Hızlı bir şekilde tepeye çıktıktan sonra yavaşça iniyorum ve geçtiğim yolların tamamını 184 beygiri kullanarak tekrar geçmeye karar veriyorum. Aşağı inip bir U dönüşü yaptıktan sonra şanzımanı D’ye alıp ilk başladığım yolun biraz aşağısından itibaren sport modda 184 beygiri son damlasına kadar kullanarak hızlanmaya başlıyorum. 6-7 saniye sonra ibrede 100’ü gördükten sonra önümde uzun bir düzlük olduğu görüp aynı tempo hiç hız kesmeden devam ediyorum. Her viteste 4200 d/dk’ya jilet gibi çıkarak vites değiştirdiğini bile hissettirmeyen şanzıman işini mükemmel yaparken ibrenin 145-148’leri gösterdiği sırada yolun sonunun geldiğini görüyorum. Ayağımı pedaldan çekerken 155 kilometre yazısını okuduğum araç, bu hızlarda Hyundai i20’nin 70 km le giderken verdiği hisse sahip. Böylece yollarda sabit bir şekilde 150 kilometreyle giden BMW’cileri anlamak kolaylaşıyor ve modelin bu hızlarda size verdiği güven ve sahip olduğu rafinelik onun neden bu kadar el üstünde tutulduğunu açık bir şekilde ortaya koyuyor.

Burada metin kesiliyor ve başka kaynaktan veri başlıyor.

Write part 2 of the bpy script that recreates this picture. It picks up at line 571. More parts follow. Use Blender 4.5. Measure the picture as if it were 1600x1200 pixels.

Araçtan inip geriye doğru bakıyorum, testten sonra bana verdiği hisler aklımdan çıkmazken kafamdaki cevapsız sorular yok oluyor ve paranın alabildiği en güzel makinelerden biriyle olmanın verdiği keyif, testten sonra bile gülücükleri yüzümden hiç eksiltmiyor.
O sloganını sonuna kadar hak eden, sizi bir yerlere hızlı ulaştırmakla birlikte ulaşımın kendisini eğlenceli hale getiren bir makine ve eski kasaları (E30-E36-E46-E90) gösteriyor ki her zaman öyle kalacak.